Smart Scheduling based on Deep Reinforcement Learning for Cellular Networks

TL;DR

This paper introduces a deep reinforcement learning-based scheduling scheme for cellular networks that enhances performance, scalability, and robustness, demonstrated through simulations and field tests.

Contribution

It presents a scalable neural network design and a virtual environment training framework for DRL-based scheduling in cellular networks, enabling practical deployment.

Findings

DRL-based scheduling outperforms traditional methods in simulations.

The scalable neural network handles varying user numbers without retraining.

Training in virtual environments improves robustness and deployment readiness.

Abstract

To improve the system performance towards the Shannon limit, advanced radio resource management mechanisms play a fundamental role.
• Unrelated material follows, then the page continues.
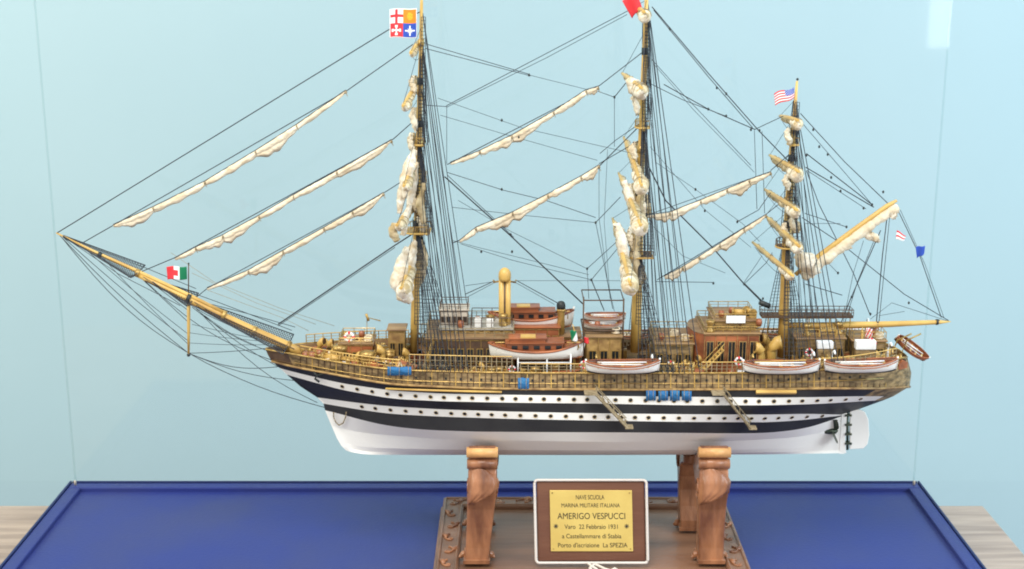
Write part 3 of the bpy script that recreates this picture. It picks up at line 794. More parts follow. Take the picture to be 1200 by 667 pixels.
# davits
def davit(q, mir=1):
    b0 = LP('7',q); b0 = Vector((b0.x,(b0.y+.004)*mir,b0.z-.01)); b = MB()
    b.tube([b0, b0+Vector((0,0,.022)), b0+Vector((0,-.003*mir,.029)), b0+Vector((0,-.010*mir,.033)), b0+Vector((0,-.014*mir,.030))], .0010,'flagwhite' if q%2 else 'brass',6)
    b.tube([b0+Vector((0,-.014*mir,.030)), b0+Vector((0,-.014*mir,.016))], .0003,'rope',4)
    b.build('davit', ship)
for q in (698,763,880,951,975,1041): davit(q); davit(q,-1)
for q in (1046,1057):
    b = MB(); p = P(q,416,0); b.tube([(p.x-.008,-.014,p.z-.004),(p.x,-.014,p.z+.022),(p.x+.016,-.014,p.z+.03)], .0010,'brass',5); b.build('davit', ship)

# ------------------------------------------------------------------ small deck gear, copied
def proto(kind):
    b = MB()
    if kind == 'capstan': b.lathe((0,0,0), [(.0045,0),(.0045,.002),(.0028,.004),(.003,.008),(.0046,.010),(.0046,.0125),(.001,.0135)], 'brass', 12)
    if kind == 'rope_coil':
        b.tube([(.004*math.cos(k*.6)*(1-.002*k), .004*math.sin(k*.6), .0008+.00016*k) for k in range(34)], .0009,'sail',5)
    if kind == 'bollard':
        for x in (-.003,.003): b.lathe((x,0,0), [(.0016,0),(.0014,.005),(.0019,.006),(.0018,.0072),(.0002,.0078)], 'brass', 8)
        b.box((-.0055,-.0022,-.0002),(.0055,.0022,.0009),'brass')
    if kind == 'skylight':
        b.prism([(-.006,0),(-.006,.005),(0,.0085),(.006,.005),(.006,0)], -.009,.009,'mahogany')
        for x in (-.006,-.002,.002,.006): b.box((x-.0013,-.0052,.0054),(x+.0013,-.0018,.0076),'glass_dk')
    if kind == 'winch':
        b.tube([(-.006,0,.005),(.006,0,.005)], .0032,'spar',10); 
        for x in (-.0065,.0065): b.tube([(x-.0008,0,.005),(x+.0008,0,.005)], .0048,'brass',12); b.box((x-.001,-.003,0),(x+.001,.003,.005),'brass')
    if kind == 'pin_rack':
        b.box((-.010,-.0012,.006),(.010,.0012,.0075),'spar')
        for x in (-.009,.009): b.box((x-.0008,-.001,0),(x+.0008,.001,.006),'spar')
        for k in range(7): b.tube([(-.0075+k*.0025,0,.003),(-.0075+k*.0025,0,.0105)], .0005,'brass',5)
    if kind == 'barrel': b.lathe((0,0,0), [(.0026,0),(.0033,.003),(.0033,.0045),(.0026,.0075),(.0001,.0076)], 'mahogany', 10)
    if kind == 'hatch': b.box((-.007,-.006,0),(.007,.006,.003),'spar'); b.box((-.006,-.005,.003),(.006,.005,.0045),'planks')
    if kind == 'life_ring':
        b.tube([(.0032*math.cos(2*PI*k/16),0,.005+.0032*math.sin(2*PI*k/16)) for k in range(17)], .0010,'flagwhite',6,cap=False)
        for a in (0,4,8,12): 
            t = 2*PI*a/16; b.ball((.0032*math.cos(t),0,.005+.0032*math.sin(t)), .0014,'red',6,4)
    if kind == 'chest': b.box((-.006,-.004,0),(.006,.004,.006),'sail'); b.box((-.0065,-.0045,.006),(.0065,.0045,.0075),'flagwhite')
    return b.build(kind, ship, local=True)
ROOF = []
protos = {k: [proto(k), 0] for k in ('capstan','rope_coil','bollard','skylight','winch','pin_rack','barrel','hatch','life_ring','chest')}
def put(kind, px, y, rz=0, s=1, dz=0):
    lim = max(.002, min(hb('7', min(max(px-10,330),1050)), hb('7', min(max(px+10,330),1050))) - .004 - .0075*s); y = max(-lim, min(lim, y))
    pr, n = protos[kind]; o = pr if n == 0 else pr.copy()
    if n: col.objects.link(o)
    protos[kind][1] += 1
    x = P(px, 420, y).x; o.location = Vector((x,y,_zx(x)+dz)) - wl(ship); o.rotation_euler = (0,0,rz); o.scale = (s,s,s)
for a in [('capstan',372,0),('winch',388,-.012,.2,1.5),('bollard',362,-.012),('rope_coil',380,-.026,0,1.2),('bollard',396,-.038,0,1.1),('chest',405,-.03,0,1.1),('capstan',428,-.034,0,1.3),
          ('rope_coil',440,-.042,0,1.4),('skylight',446,-.022,0,1.3),('pin_rack',458,-.048,0,1.1),('winch',470,-.034,.1,1.5),('barrel',482,-.046,0,1.3),('chest',448,.02,0,1.3),('winch',412,.02,0,1.6),
          ('rope_coil',418,-.044,0,1.2),('life_ring',410,-.012,0,1.5,.026),('life_ring',436,-.046,0,1.),('barrel',400,.026,0,1.4),('pin_rack',492,-.05,0,1.2),('barrel',512,-.052,0,1.1),('hatch',524,-.050,0,1.),
          ('bollard',545,-.052,0,1.2),('barrel',558,-.050,0,1.),('chest',564,-.052,0,.9),('rope_coil',575,-.052,0,1.1),('barrel',590,-.050,0,1.1),('pin_rack',530,-.053,0,1.),('life_ring',600,-.052,0,1.1,.006),
          ('winch',682,-.030,0,1.5),('rope_coil',692,-.045,0,1.2),('life_ring',684,-.048,0,1.2,.01),('skylight',745,-.030,0,1.2),('pin_rack',752,-.048,0,1.3),('winch',762,-.035,0,1.4),('barrel',790,-.048,0,1.2),
          ('rope_coil',800,-.048,0,1.3),('chest',780,-.046,0,1.),('capstan',808,-.034,0,1.2),('life_ring',786,-.036,0,1.2,.006),('life_ring',866,-.05,0,1.3,.014),('life_ring',884,-.05,0,1.1,.012),('chest',872,-.048,0,1.1),
          ('barrel',858,-.045,0,1.2),('pin_rack',905,-.048,0,1.2),('winch',928,-.040,0,1.5),('rope_coil',940,-.046,0,1.2),('skylight',992,.0,0,1.2),('capstan',996,-.04,0,1.3),('bollard',1030,-.036,0,1.2),('life_ring',1020,-.026,0,1.4,.020),
          ('winch',1046,-.012,0,1.3),('chest',985,-.048,0,1.),('barrel',970,-.046,0,1.1),('life_ring',948,-.030,0,1.2,.016),('hatch',715,-.046,0,1.1),('barrel',600,-.056,0,1.),('skylight',380,.008,0,1.2),('capstan',448,.0,0,1.6)]:
    put(*a)
# crowded small fittings
kinds = ['barrel','bollard','rope_coil','winch','capstan','pin_rack','barrel','hatch','skylight','pin_rack']
for k in range(85):
    q = random.uniform(358,482); yy = random.uniform(-.050,.045)*min(1,(q-330)/90); put(random.choice(kinds), q, yy, random.uniform(0,3), random.uniform(1.0,1.9))
for k in range(75):
    q = random.uniform(682,820); yy = random.uniform(-.056,-.030); put(random.choice(kinds), q, yy, random.uniform(0,3), random.uniform(1.0,1.6))
for k in range(70):
    q = random.uniform(896,1050); yy = random.uniform(-.056,-.022)*(1 if q < 1000 else .6); put(random.choice(kinds), q, yy, random.uniform(0,3), random.uniform(1.0,1.6))
for k in range(60):
    q = random.uniform(488,682); yy = random.uniform(-.060,-.042); put(random.choice(kinds), q, yy, random.uniform(0,3), random.uniform(.9,1.3))
for q, r_, yy in ((540,387,-.018),(560,386,.0),(575,386,.01),(590,386,-.01),(700,392,-.015),(715,390,.01),(722,394,-.02),(775,400,-.016),(790,398,.0),(803,400,-.018),(832,389,-.03),(836,389,-.02),(889,389,-.03),(845,374,-.015),(857,372,0),(866,374,-.012),(878,374,-.01),(945,394,-.012),(958,394,.004),(970,394,-.016),(982,394,-.005),(1010,397,-.012),(1022,397,.004),(1030,397,-.014),(408,400,-.008),(424,400,.006),(432,400,-.01)):
    kd = random.choice(['barrel','capstan','barrel','winch','rope_coil','pin_rack']); pr_, n_ = protos[kd]; o = pr_.copy(); col.objects.link(o)
    p = P(q,r_,yy); dgz = p.z; o.location = Vector((p.x,yy,dgz-.004))-wl(ship); o.rotation_euler = (0,0,random.uniform(0,3)); o.scale = (1.1,1.1,1.1); ROOF.append((o,p.x,yy))
for k in range(34):
    q = random.choice([random.uniform(362,480),random.uniform(680,820),random.uniform(896,1020)]); yy = random.uniform(-.05,.045)*min(1,(q-320)/120)*(1 if q < 1010 else .6)
    p = P(q, 410, yy); h_ = random.uniform(.010,.024); b = MB(); m_ = random.choice(['ochre','mahogany','dkwood','brass','wood'])
    zb_ = _zx(p.x)-.0005; lim = max(.004,min(hb('7',min(max(q-12,330),1050)),hb('7',min(max(q+12,330),1050)))-.010); yy = max(-lim,min(lim,yy)); x_ = p.x; w_ = random.uniform(.003,.008)
    b.box((x_-w_,yy-.003,zb_),(x_+w_,yy+.003,zb_+h_*.6),m_); b.tube([(x_-w_*.6,yy,zb_+h_*.6),(x_-w_*.6,yy,zb_+h_)], .0012,'brass',6); b.tube([(x_-w_,yy,zb_+h_*.62),(x_+w_,yy,zb_+h_*.66)], .0014,random.choice(['sail','dkwood','ochre']),6)
    b.build('deck_locker', ship, bevel=.0005)
for q in list(range(470,530,7))+list(range(735,800,7))+list(range(905,965,7)):
    for mir in (1,-1):
        B = LP('7',q); b = MB(); c = Vector((B.x+random.uniform(-.002,.002),(B.y+.004)*mir,B.z+.004)); h_ = random.uniform(.007,.012)
        b.tube([c+Vector((0,0,.004)),c+Vector((-.0022,0,-.002)),c+Vector((-.002,0,-h_)),c+Vector((0,0,-h_-.002)),c+Vector((.002,0,-h_)),c+Vector((.0022,0,-.002)),c+Vector((0,0,.004))], .0008,random.choice(['hemp','sail','dkwood']),5); b.build('hanging_coil', ship)
# forecastle crane arm
b = MB(); b.tube([P(430,392,0),P(430,372,0),P(446,376,0)], .0008,'brass',5); b.tube([P(429,368,0),P(432,376,0)], .0016,'brass',6); b.build('deck_crane', ship)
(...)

In particular, scheduling should receive much attention, because it allocates radio resources among different users in terms of their channel conditions and QoS requirements. The difficulties of scheduling algorithms are the tradeoffs need to be made among multiple objectives, such as throughput, fairness and packet drop rate. We propose a smart scheduling scheme based on deep reinforcement learning (DRL). We not only verify the performance gain achieved, but also provide implementation-friend designs, i.e., a scalable neural network design for the agent and a virtual environment training framework. With the scalable neural network design, the DRL agent can easily handle the cases when the number of active users is time-varying without the need to redesign and retrain the DRL agent. Training the DRL agent in a virtual environment offline first and using it as the initial version in the practical usage helps to prevent the system from suffering from performance and robustness degradation due to the time-consuming training. Through both simulations and field tests, we show that the DRL-based smart scheduling outperforms the conventional scheduling method and can be adopted in practical systems.